Impossible, pourtant, de lire cette histoire d'initiation sans faire le lien avec l'histoire européenne. Philosophique, d'abord, tant la relation du sensei et de son élève fait penser à l'éducation pédérastique prônée par Socrate pour un Alcibiade aussi beau que vertueux. Historique, ensuite, puisque le choix de Philip de collaborer avec l'occupant trouve beaucoup de résonance avec une situation française qui n'a pas fini de nous hanter.
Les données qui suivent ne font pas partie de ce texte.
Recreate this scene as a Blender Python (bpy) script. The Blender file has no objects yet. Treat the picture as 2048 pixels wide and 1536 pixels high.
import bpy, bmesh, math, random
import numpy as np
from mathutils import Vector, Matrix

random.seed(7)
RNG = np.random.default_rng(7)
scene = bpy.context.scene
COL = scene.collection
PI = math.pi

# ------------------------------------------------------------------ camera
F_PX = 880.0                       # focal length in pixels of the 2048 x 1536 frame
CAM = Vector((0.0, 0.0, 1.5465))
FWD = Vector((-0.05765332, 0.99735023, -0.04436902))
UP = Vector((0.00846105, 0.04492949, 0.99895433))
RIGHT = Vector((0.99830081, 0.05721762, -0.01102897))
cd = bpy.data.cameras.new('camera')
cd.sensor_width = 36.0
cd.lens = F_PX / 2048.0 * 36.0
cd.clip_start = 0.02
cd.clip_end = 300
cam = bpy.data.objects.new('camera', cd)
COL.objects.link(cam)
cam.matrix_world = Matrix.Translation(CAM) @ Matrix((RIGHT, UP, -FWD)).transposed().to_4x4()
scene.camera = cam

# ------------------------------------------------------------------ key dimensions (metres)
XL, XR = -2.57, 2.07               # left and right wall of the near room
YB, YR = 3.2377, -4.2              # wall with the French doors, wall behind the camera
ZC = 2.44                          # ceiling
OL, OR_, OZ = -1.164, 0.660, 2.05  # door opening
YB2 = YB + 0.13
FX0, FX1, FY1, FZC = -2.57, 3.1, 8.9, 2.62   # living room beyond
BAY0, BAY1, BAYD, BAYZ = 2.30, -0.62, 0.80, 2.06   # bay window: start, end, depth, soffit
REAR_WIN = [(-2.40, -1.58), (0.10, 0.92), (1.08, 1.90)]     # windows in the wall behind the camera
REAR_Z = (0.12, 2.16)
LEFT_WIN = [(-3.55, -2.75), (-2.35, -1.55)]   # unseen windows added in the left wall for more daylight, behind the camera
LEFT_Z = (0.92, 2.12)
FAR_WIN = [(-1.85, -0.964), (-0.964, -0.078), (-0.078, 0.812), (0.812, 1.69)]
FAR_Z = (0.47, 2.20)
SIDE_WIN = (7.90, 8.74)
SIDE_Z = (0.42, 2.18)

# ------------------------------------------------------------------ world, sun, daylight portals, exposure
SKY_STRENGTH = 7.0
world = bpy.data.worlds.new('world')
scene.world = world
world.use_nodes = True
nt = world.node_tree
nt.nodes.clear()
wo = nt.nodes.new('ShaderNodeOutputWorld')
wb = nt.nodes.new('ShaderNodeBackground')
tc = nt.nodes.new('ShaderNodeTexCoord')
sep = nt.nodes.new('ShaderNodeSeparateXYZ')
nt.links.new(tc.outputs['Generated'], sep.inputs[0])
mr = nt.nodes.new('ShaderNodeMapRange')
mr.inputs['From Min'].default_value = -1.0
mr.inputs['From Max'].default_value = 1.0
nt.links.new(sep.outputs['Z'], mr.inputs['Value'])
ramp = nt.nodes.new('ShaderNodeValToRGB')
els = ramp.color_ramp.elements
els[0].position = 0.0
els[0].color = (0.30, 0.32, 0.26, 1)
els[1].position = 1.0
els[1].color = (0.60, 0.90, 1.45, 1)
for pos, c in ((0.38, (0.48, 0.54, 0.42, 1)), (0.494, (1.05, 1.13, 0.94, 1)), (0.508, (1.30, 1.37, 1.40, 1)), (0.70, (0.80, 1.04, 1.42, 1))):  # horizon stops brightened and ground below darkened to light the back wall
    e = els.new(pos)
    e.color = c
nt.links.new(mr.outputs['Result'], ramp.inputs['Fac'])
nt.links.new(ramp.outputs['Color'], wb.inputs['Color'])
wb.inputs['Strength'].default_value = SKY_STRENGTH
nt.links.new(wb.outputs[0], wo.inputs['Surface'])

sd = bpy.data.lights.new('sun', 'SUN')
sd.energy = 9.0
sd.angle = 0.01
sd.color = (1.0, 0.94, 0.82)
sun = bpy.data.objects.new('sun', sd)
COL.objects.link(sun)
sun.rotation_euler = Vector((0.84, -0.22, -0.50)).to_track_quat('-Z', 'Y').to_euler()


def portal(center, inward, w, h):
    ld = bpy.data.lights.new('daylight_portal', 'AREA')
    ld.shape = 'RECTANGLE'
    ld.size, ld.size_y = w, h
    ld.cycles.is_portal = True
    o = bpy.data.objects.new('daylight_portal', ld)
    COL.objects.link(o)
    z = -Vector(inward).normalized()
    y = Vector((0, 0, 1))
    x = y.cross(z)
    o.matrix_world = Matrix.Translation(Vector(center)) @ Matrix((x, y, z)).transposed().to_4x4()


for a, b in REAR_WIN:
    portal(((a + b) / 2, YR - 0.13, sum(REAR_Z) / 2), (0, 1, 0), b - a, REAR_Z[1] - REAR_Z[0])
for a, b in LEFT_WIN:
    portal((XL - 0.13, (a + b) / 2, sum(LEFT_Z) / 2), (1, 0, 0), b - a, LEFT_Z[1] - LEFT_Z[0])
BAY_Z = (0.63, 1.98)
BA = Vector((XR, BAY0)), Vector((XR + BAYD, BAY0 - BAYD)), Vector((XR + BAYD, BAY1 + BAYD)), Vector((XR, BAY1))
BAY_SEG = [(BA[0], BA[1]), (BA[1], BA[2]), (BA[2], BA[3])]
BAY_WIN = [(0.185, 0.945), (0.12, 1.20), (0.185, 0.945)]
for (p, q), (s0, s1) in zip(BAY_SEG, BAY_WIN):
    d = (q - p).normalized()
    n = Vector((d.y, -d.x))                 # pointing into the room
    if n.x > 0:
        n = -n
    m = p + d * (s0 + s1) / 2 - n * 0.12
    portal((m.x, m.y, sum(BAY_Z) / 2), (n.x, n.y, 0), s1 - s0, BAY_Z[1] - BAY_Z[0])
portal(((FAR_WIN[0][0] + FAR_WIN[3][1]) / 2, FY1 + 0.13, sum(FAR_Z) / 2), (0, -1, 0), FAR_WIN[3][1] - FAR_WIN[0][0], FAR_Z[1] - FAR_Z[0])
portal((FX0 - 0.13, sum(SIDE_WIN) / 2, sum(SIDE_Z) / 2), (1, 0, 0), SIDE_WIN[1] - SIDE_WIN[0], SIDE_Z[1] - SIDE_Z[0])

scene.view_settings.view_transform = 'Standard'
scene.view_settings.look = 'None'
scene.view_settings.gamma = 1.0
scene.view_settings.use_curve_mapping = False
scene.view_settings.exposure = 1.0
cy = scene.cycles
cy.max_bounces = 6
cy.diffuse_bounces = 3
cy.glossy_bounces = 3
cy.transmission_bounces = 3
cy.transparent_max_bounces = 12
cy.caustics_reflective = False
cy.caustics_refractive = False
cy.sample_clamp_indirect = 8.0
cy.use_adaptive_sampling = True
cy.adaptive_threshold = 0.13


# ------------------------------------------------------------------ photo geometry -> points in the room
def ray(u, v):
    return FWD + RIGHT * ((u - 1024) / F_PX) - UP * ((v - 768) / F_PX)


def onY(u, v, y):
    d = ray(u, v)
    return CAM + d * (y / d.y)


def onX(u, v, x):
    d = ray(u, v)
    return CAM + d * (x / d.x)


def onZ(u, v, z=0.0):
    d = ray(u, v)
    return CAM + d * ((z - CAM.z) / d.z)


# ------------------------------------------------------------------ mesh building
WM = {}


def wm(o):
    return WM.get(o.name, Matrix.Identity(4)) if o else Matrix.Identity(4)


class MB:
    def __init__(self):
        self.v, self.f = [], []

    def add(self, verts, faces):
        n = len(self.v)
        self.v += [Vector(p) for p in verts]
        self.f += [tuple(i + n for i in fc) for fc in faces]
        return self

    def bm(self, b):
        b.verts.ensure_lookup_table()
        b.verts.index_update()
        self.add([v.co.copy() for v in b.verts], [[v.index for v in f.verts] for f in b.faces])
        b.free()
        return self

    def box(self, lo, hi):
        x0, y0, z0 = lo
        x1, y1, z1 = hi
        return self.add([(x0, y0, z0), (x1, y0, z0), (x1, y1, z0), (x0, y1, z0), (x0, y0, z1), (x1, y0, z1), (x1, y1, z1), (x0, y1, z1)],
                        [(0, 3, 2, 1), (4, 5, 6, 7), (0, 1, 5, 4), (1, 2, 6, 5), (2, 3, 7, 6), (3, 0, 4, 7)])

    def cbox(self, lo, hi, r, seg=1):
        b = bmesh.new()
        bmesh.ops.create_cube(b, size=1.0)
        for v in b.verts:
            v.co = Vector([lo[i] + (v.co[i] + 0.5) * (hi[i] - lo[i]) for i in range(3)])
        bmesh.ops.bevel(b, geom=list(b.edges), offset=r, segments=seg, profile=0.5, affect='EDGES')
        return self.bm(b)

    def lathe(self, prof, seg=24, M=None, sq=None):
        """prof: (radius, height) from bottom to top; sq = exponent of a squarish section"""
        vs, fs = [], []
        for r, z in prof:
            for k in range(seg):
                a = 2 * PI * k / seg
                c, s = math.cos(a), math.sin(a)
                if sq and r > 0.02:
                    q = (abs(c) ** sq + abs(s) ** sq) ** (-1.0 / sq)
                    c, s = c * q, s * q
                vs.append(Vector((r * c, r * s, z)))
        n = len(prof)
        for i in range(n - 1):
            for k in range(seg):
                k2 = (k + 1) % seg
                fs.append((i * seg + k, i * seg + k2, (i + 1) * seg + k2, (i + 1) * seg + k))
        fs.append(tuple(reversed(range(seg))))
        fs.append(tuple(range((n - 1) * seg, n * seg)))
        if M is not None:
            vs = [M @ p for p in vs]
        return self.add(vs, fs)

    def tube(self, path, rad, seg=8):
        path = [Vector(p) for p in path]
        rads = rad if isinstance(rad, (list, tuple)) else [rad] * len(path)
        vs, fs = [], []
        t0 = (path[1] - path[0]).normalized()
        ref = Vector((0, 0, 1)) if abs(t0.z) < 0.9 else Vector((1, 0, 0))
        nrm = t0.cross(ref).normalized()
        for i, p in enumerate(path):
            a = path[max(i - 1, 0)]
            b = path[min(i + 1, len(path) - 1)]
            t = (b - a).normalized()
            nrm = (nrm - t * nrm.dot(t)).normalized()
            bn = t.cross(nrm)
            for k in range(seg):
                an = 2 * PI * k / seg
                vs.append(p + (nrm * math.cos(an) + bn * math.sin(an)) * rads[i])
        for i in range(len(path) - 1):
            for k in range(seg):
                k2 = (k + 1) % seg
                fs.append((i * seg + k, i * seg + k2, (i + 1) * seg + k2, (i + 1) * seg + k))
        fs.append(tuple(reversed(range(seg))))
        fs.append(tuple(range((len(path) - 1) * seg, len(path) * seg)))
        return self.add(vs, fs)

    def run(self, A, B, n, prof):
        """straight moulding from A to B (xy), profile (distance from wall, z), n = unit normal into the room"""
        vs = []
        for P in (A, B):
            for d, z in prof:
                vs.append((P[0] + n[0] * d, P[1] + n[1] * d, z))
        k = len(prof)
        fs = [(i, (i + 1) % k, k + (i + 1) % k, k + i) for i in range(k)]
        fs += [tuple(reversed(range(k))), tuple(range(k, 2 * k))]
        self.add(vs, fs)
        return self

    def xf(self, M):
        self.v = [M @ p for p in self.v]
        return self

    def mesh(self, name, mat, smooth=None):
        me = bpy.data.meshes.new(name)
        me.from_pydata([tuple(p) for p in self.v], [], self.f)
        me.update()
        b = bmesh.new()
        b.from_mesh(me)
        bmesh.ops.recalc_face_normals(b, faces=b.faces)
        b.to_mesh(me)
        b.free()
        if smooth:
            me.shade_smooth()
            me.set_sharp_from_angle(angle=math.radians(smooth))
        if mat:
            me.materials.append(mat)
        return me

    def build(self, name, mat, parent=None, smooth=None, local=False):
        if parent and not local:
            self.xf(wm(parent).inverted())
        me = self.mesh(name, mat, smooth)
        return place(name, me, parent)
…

Ce qui est passionnant dans ce livre, c'est de voir comment nos choix, généralement formés à partir de sentiments plus ou moins conscients, sont justifiés par l'éthique. Endo, qui aime véritablement Philip, l'utilise pour obtenir des renseignements et préparer l'invasion japonaise tout en l'éduquant à domestiquer sa souffrance et à dépasser un jour son maître. Philip, quant à lui, décide de servir les Japonais pour sauver sa famille et, devant leur refus indigné d'obtenir des passe-droits, se met au service de la Résistance locale, feignant d'ignorer que son double jeu n'est qu'un pis-aller bricolé pour justifier un choix intenable. L'un se peint en sauveur injustement dénigré, l'autre prétend que sa soumission aux dérives totalitaires de son pays lui est nécessaire pour se libérer enfin du cycle des réincarnations.
Mais il s'agit moins d'une tragédie de l'aveuglement que d'un grand roman sur le besoin de tenir ensemble tous les fils de nos vies, de s'inventer un destin pour trouver une unité.
Il est seulement dommage que Tan Twan Eng ait décidé que son héros se confesserait à une victime d'Hiroshima, comme s'il avait besoin de ce symbolisme appuyé (les Japonais bourreaux mais aussi victimes) pour tenir en équilibre les plateaux vacillants du bien et du mal.